** Begin **

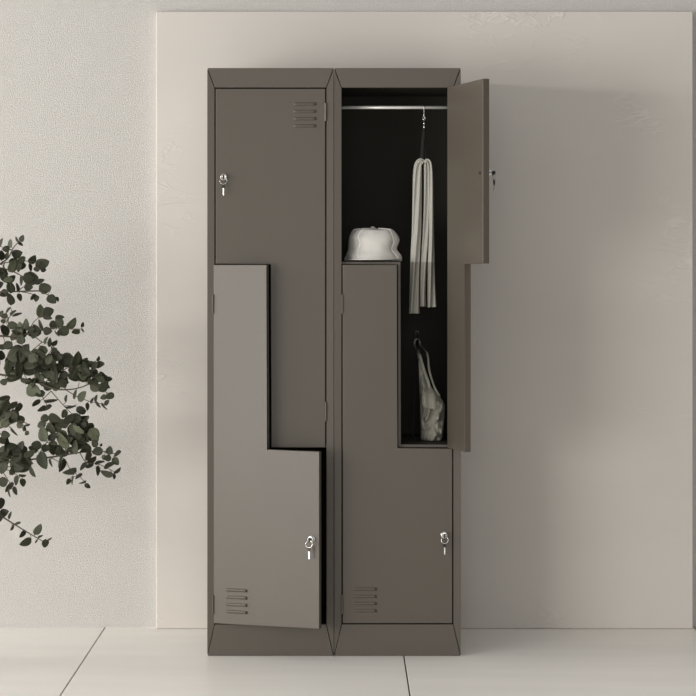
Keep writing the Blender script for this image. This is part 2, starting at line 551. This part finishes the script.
bm = bmesh.new()
strands = [
    # (x, y px, half width px) from the gathered top down, depth, ripple count, phase
    ([(423.5, 163.0, 2.2), (421.0, 160.8, 2.6), (418.3, 164, 3.6), (417.4, 174, 4.4), (417.0, 200, 4.7), (416.5, 230, 4.8), (415.0, 262, 4.8), (414.4, 290, 4.9), (414.2, 313.5, 5.5)], .094, 2.6, 0.4),
    ([(424, 163.5, 1.6), (425.3, 162, 1.8), (426.2, 168, 2.3), (426.4, 200, 2.8), (425.4, 235, 3.1), (423.6, 265, 3.0), (422.9, 290, 2.9), (423.0, 306.5, 3.1)], .100, 1.7, 1.2),
    ([(424.5, 163, 1.8), (427.2, 160.8, 2.2), (429.6, 165, 2.4), (430.7, 180, 2.4), (431.2, 205, 2.5), (431.4, 240, 2.8), (431.2, 265, 3.4), (431.4, 290, 3.9), (431.9, 307, 4.5)], .092, 1.9, 2.4)]
for path, yd, rc, ph in strands:
    sp = spline(path, 8)
    pts = [P(x, y, yd) + Vector((0, .003 * math.sin(y * .05 + ph), 0)) for x, y, w in sp]
    fl = [(w * U, (.0075 + .006 * min(1, max(0, (y - 165) / 60)))) for x, y, w in sp]
    add_tube(bm, pts, 0, 40, flat=fl, ripple=lambda th, i: 1 + .62 * math.sin(rc * (math.cos(th) + .03 * i) * 1.9 + ph + .02 * i))
scarf = link('scarf', bm, M_SCARF, smooth=True)
scarf['label'] = 'long grey two-tone scarf draped in folds from the hanger strap'
scarf['category'] = 'scarf'

# ------------------------------------------------------------------ canvas bag in the lower niche
YB = .205
ref = P(430, 0, YB)
floor_z = 210.6 * U
bag = thing('tote_bag', 'slumped grey canvas bag on the floor of the open locker compartment', 'bag', (ref.x, YB, floor_z))
rows = [(354, 418.4, 420.6, 3), (360, 418.4, 422.2, 4), (368, 418.5, 424.8, 6), (377, 418.7, 428.0, 9), (386, 419.0, 431.0, 13), (392, 419.4, 436.5, 16), (398, 419.8, 441.0, 19), (404, 420.0, 444.4, 20), (413, 420.0, 444.8, 21), (424, 420.2, 444.0, 21), (434, 420.6, 443.2, 22), (440.5, 420.6, 442.2, 21), (442.6, 421.4, 441.2, 18)]
rows = spline(rows, 6)
bm = bmesh.new()
rings = []
N = 72
zoff = floor_z + .0008 - P(0, rows[-1][0], YB).z
for q, (py, xl, xr, dp) in enumerate(rows):
    ring = []
    c = (xl + xr) / 2; hw = (xr - xl) / 2
    for k_ in range(N):
        th = 2 * math.pi * k_ / N
        ct, st = math.cos(th), math.sin(th)
        x_ = c + hw * math.copysign(abs(ct) ** .8, ct)
        nv = mnoise.noise(Vector((x_ * .16, py * .085, 3.1))) + .6 * mnoise.noise(Vector((x_ * .25 + py * .10, py * .12, 7.7)))
        fold = 1 + .5 * (abs(nv) * 2 - .55)
        y_ = YB + dp * U * math.copysign(abs(st) ** .8, st) * (fold if st < 0 else 1) * .75
        p = P(x_, py, YB); p.y = y_
        if q == len(rows) - 1 or q == len(rows) - 2: pass
        ring.append(bm.verts.new((p.x - ref.x, p.y - YB, p.z + zoff * max(0, (py - 400) / 42.6) - floor_z)))
    rings.append(ring)
for A, B in zip(rings, rings[1:]):
    for k_ in range(N):
        bm.faces.new((A[k_], A[(k_ + 1) % N], B[(k_ + 1) % N], B[k_]))
bm.faces.new(rings[0]); bm.faces.new(rings[-1])
link('body', bm, M_BAG, bag, smooth=True)
def bp_(px, py, y):
    y -= .095 * min(1, max(0, (.40 - y) / .08))
    p = P(px, py, y)
    return (p.x - ref.x, y - YB, p.z - floor_z)
bm = bmesh.new()
sp = spline([bp_(420.5, 366, .285), bp_(417.6, 352, .35), bp_(414.6, 345.5, .396), bp_(415.2, 340.2, .4070), bp_(417, 339.2, .4100), bp_(418.8, 340.2, .4070), bp_(420.6, 345.5, .394), bp_(424.5, 350, .35), bp_(427.6, 355, .315), bp_(429.4, 371, .285), bp_(434, 386, .272), bp_(439.5, 396, .262)], 7)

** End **

* GIVEN EXERCISE:
Working from the lines above, reproduce the material exactly and exclude its pictures.

* CORRECT OUTPUT:
Keep writing the Blender script for this image. This is part 2, starting at line 551. This part finishes the script.
bm = bmesh.new()
strands = [
    # (x, y px, half width px) from the gathered top down, depth, ripple count, phase
    ([(423.5, 163.0, 2.2), (421.0, 160.8, 2.6), (418.3, 164, 3.6), (417.4, 174, 4.4), (417.0, 200, 4.7), (416.5, 230, 4.8), (415.0, 262, 4.8), (414.4, 290, 4.9), (414.2, 313.5, 5.5)], .094, 2.6, 0.4),
    ([(424, 163.5, 1.6), (425.3, 162, 1.8), (426.2, 168, 2.3), (426.4, 200, 2.8), (425.4, 235, 3.1), (423.6, 265, 3.0), (422.9, 290, 2.9), (423.0, 306.5, 3.1)], .100, 1.7, 1.2),
    ([(424.5, 163, 1.8), (427.2, 160.8, 2.2), (429.6, 165, 2.4), (430.7, 180, 2.4), (431.2, 205, 2.5), (431.4, 240, 2.8), (431.2, 265, 3.4), (431.4, 290, 3.9), (431.9, 307, 4.5)], .092, 1.9, 2.4)]
for path, yd, rc, ph in strands:
    sp = spline(path, 8)
    pts = [P(x, y, yd) + Vector((0, .003 * math.sin(y * .05 + ph), 0)) for x, y, w in sp]
    fl = [(w * U, (.0075 + .006 * min(1, max(0, (y - 165) / 60)))) for x, y, w in sp]
    add_tube(bm, pts, 0, 40, flat=fl, ripple=lambda th, i: 1 + .62 * math.sin(rc * (math.cos(th) + .03 * i) * 1.9 + ph + .02 * i))
scarf = link('scarf', bm, M_SCARF, smooth=True)
scarf['label'] = 'long grey two-tone scarf draped in folds from the hanger strap'
scarf['category'] = 'scarf'

# ------------------------------------------------------------------ canvas bag in the lower niche
YB = .205
ref = P(430, 0, YB)
floor_z = 210.6 * U
bag = thing('tote_bag', 'slumped grey canvas bag on the floor of the open locker compartment', 'bag', (ref.x, YB, floor_z))
rows = [(354, 418.4, 420.6, 3), (360, 418.4, 422.2, 4), (368, 418.5, 424.8, 6), (377, 418.7, 428.0, 9), (386, 419.0, 431.0, 13), (392, 419.4, 436.5, 16), (398, 419.8, 441.0, 19), (404, 420.0, 444.4, 20), (413, 420.0, 444.8, 21), (424, 420.2, 444.0, 21), (434, 420.6, 443.2, 22), (440.5, 420.6, 442.2, 21), (442.6, 421.4, 441.2, 18)]
rows = spline(rows, 6)
bm = bmesh.new()
rings = []
N = 72
zoff = floor_z + .0008 - P(0, rows[-1][0], YB).z
for q, (py, xl, xr, dp) in enumerate(rows):
    ring = []
    c = (xl + xr) / 2; hw = (xr - xl) / 2
    for k_ in range(N):
        th = 2 * math.pi * k_ / N
        ct, st = math.cos(th), math.sin(th)
        x_ = c + hw * math.copysign(abs(ct) ** .8, ct)
        nv = mnoise.noise(Vector((x_ * .16, py * .085, 3.1))) + .6 * mnoise.noise(Vector((x_ * .25 + py * .10, py * .12, 7.7)))
        fold = 1 + .5 * (abs(nv) * 2 - .55)
        y_ = YB + dp * U * math.copysign(abs(st) ** .8, st) * (fold if st < 0 else 1) * .75
        p = P(x_, py, YB); p.y = y_
        if q == len(rows) - 1 or q == len(rows) - 2: pass
        ring.append(bm.verts.new((p.x - ref.x, p.y - YB, p.z + zoff * max(0, (py - 400) / 42.6) - floor_z)))
    rings.append(ring)
for A, B in zip(rings, rings[1:]):
    for k_ in range(N):
        bm.faces.new((A[k_], A[(k_ + 1) % N], B[(k_ + 1) % N], B[k_]))
bm.faces.new(rings[0]); bm.faces.new(rings[-1])
link('body', bm, M_BAG, bag, smooth=True)
def bp_(px, py, y):
    y -= .095 * min(1, max(0, (.40 - y) / .08))
    p = P(px, py, y)
    return (p.x - ref.x, y - YB, p.z - floor_z)
bm = bmesh.new()
sp = spline([bp_(420.5, 366, .285), bp_(417.6, 352, .35), bp_(414.6, 345.5, .396), bp_(415.2, 340.2, .4070), bp_(417, 339.2, .4100), bp_(418.8, 340.2, .4070), bp_(420.6, 345.5, .394), bp_(424.5, 350, .35), bp_(427.6, 355, .315), bp_(429.4, 371, .285), bp_(434, 386, .272), bp_(439.5, 396, .262)], 7)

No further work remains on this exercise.